3/8-3/9で読んだ。
著者は、プロフィールによると「キリスト教の教派とその専門用語に多大な関心を持つ。T・E・ロレンス研究家」とある。
432 ページで、キリスト教の各教派の履歴と特徴について分かりやすくまとめ、翻訳上の注意事項、関連する小説や映画の紹介などがなされている。なめらかで読みやすい筆致で、予備知識をほとんど仮定していないのですらすら読めた。
紹介されている主な教派は次のよう。
- 東方正教会
- ローマ・カトリック教会
- ルター派
- 聖公会
- 改革派/長老派
- 会衆派/組合派
- バプテスト
- メソジスト
- ペンコステ派
- メノナイト派
- クエーカー
- ユニテリアン・ユニヴァーサリスト
- 救世軍
- 福音派&ファンダメンタリスト
正直なじみの薄かったプロテスタント各派について、分かりやすく解説されているので面白った。個人的には、一番リベラルな印象を受けたユニテリアン・ユニヴァーサリストの教義(神の単一性を唱えて三位一体を否定するので、異端扱いされることもあったらしい)と逆の印象を受けた福音派や改革派・長老派の教義に興味を持った。

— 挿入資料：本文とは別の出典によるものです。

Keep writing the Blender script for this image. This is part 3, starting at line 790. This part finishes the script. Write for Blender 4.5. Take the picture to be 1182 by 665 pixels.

索引や参考文献も充実しているので、小説とかを読んで気になったときやいろいろ知りたくなった時も便利だろう。辞書的なスペースに置いておきたい。
新潮 OH! 文庫、寿命が短かかった印象だけど、本書やいしかわじゅん『漫画の時間』、筑波昭『連続殺人鬼 大久保清の犯罪』などは傑作だったので存在意義あったという感想。